▶ _RECORD LIST_
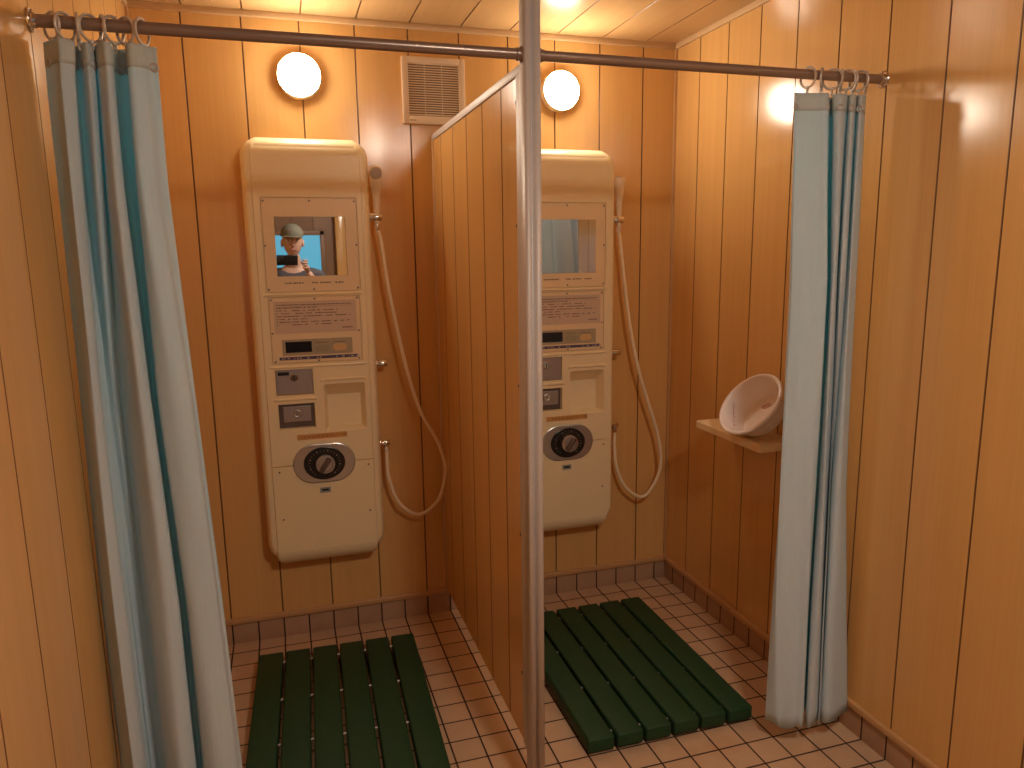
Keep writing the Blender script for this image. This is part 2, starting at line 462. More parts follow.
# ------------------------------------------------------------------ wall lamps
def make_lamp():
    r = empty('wall_lamp')
    A = Matrix.Rotation(PI / 2, 4, 'X')           # lathe axis -> -y
    bm = bmesh.new(); lathe(bm, [(0, 0), (.070, 0), (.078, .004), (.0785, .040), (.076, .044), (0, .044)], 48, A); obj('base', bm, M['ivory'], r)
    bm = bmesh.new()
    lathe(bm, [(0, .0435), (.0755, .0435), (.0735, .050), (.068, .058), (.060, .0655), (.050, .0715), (.037, .077), (.02, .0805), (0, .082)], 48, A)
    obj('globe', bm, M['globe'], r, angle=80)
    return r
l1 = make_lamp(); l1.location = (-.537, 0, 2.200)
tag(l1, 'glowing round wall lamp above the left shower unit, beside the vent grille', 'lamp', 'round lamps on the back wall')
l2 = copy_tree(l1); l2.location = (.487, 0, 2.198)
tag(l2, 'glowing round wall lamp above the right shower unit, beyond the silver post', 'lamp', 'round lamps on the back wall')

# round ceiling lamp of the changing space, above the photographer (its reflections show on the glossy boards)
cl_ = empty('ceiling_lamp', (.17, -2.85, ZC))
tag(cl_, 'round glowing ceiling lamp above the changing space in front of the stalls', 'lamp')
bm = bmesh.new(); lathe(bm, [(0, .0), (.135, .0), (.14, -.006), (.14, -.022), (.132, -.028), (0, -.028)], 48); obj('base', bm, M['ivory'], cl_)
bm = bmesh.new(); lathe(bm, [(0, -.0275), (.126, -.0275), (.138, -.034), (.140, -.044), (.130, -.060), (.105, -.074), (.06, -.083), (0, -.086)], 56); obj('globe', bm, M['ceiling_globe'], cl_, angle=80)

# ------------------------------------------------------------------ vent grille
g = empty('vent_grille', (-.033, 0, 2.174)); tag(g, 'square slatted air vent high on the back wall above the partition', 'vent')
bm = bmesh.new(); hw = .124
for a, b, c, d in ((-hw, -hw + .024, -hw, hw), (hw - .024, hw, -hw, hw), (-hw + .02, hw - .02, hw - .024, hw), (-hw + .02, hw - .02, -hw, -hw + .031)):
    box(bm, a, b, -.02, .001, c, d, .003)
obj('frame', bm, M['vent'], g)
bm = bmesh.new(); box(bm, -hw + .01, hw - .01, -.003, .001, -hw + .01, hw - .01); obj('backing', bm, M['vent_dark'], g)
bm = bmesh.new()
for i in range(22):
    z = -.088 + i * (.186 / 21.)
    box(bm, -.101, .101, -.0165, -.0135, z - .0023, z + .0023, .0005)
for x in (-.034, .034): box(bm, x - .001, x + .001, -.010, -.003, -.095, .1)
obj('louvre', bm, M['vent'], g, smooth=False)
bm = bmesh.new()
for i in range(6): box(bm, -.098 + i * .0042, -.0952 + i * .0042, -.0204, -.0198, -.112, -.1085)
obj('printed_mark', bm, M['ink'], g, smooth=False)

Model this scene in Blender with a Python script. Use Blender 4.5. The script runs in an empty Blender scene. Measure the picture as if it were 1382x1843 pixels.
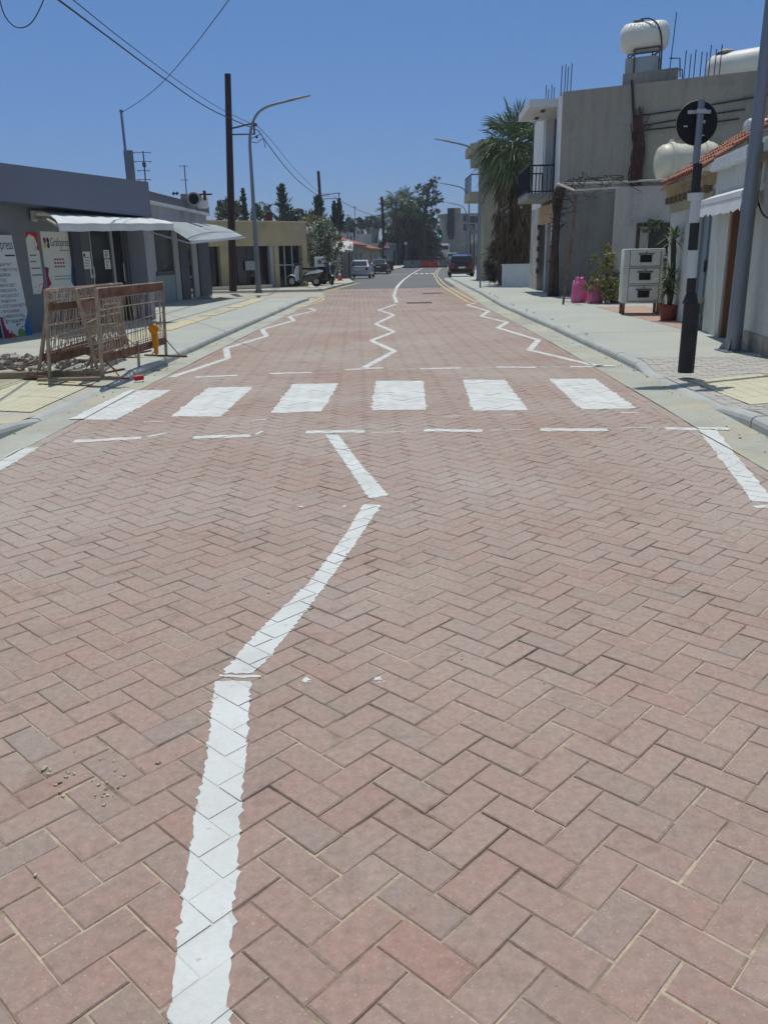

▶ _WHAT YOU WILL DO_
Search the data above for the string "empty" and return every line that has it.

▶ _EXERCISE OUTPUT_
    r = empty('wall_lamp')
cl_ = empty('ceiling_lamp', (.17, -2.85, ZC))
g = empty('vent_grille', (-.033, 0, 2.174)); tag(g, 'square slatted air vent high on the back wall above the partition', 'vent')
Model this scene in Blender with a Python script. Use Blender 4.5. The script runs in an empty Blender scene. Measure the picture as if it were 1382x1843 pixels.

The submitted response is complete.